Trade talks good news for Taiwan

Taipei Times

The administration of US President Joe Biden has continued its ongoing efforts to increase bilateral ties with Taiwan with the announcement about the return of US-Taiwan Trade and Investment Framework Agreement (TIFA) talks.

TIFA was signed in 1994 and had been a consistent forum for trade discussions between the two countries. Talks had previously encountered obstacles to progress due to barriers on Taiwan’s side, the most enduring of which had been related to a ban on US meat products containing ractopamine.

TIFA talks were once suspended in 2007 due to such barriers and did not resume until 2013. They stopped again in 2016 and did not occur at all during the administration of former US president Donald Trump. Interestingly, as of June 11, the US-Taiwan TIFA text is absent from the Office of the US Trade Representative’s (USTR) online list of agreements. The “China, Mongolia, and Taiwan” section only has the text for the US-Mongolia TIFA.

Better trade relations with Taiwan have received support from both sides of the US political spectrum. Despite bipartisan calls in Congress for the Trump administration to enter into trade agreement talks with Taiwan, then-USTR Robert Lighthizer did not move forward; instead, he focused on China.
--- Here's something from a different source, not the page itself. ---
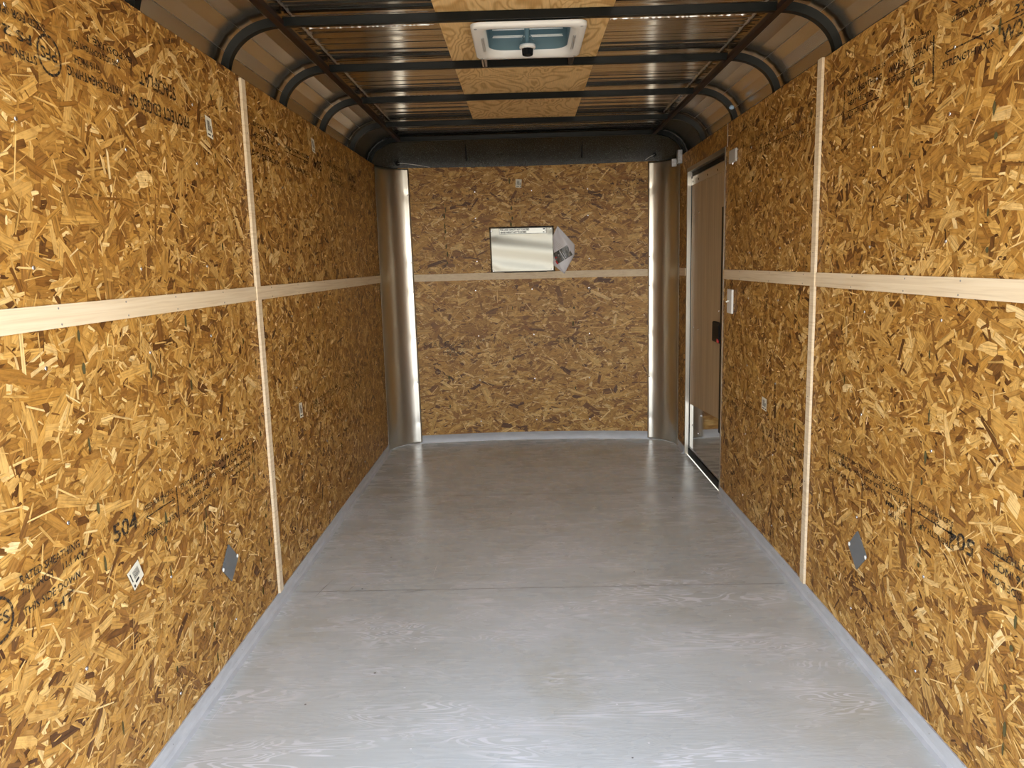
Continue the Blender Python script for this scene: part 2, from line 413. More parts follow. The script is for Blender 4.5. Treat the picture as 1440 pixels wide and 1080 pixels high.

Most recently, on June 7, US Secretary of State Antony Blinken announced the possibility of a return to the defunct TIFA discussions. Testifying before the House Foreign Affairs Committee, Blinken said: “I know we are engaged in conversations with Taiwan, or soon will be, on some kind of framework agreement, and those conversations should be starting.”

Then, on June 10, USTR Katherine Tai (戴琪) spoke with Minister Without Portfolio John Deng (鄧振中), who heads the Office of Trade Negotiations. During their call, they “committed to the convening of the 11th Trade and Investment Framework Agreement Council meeting … in the coming weeks.”

After four years of no progress through TIFA, the sudden announcement of the resumption of talks might be viewed as a relative surprise.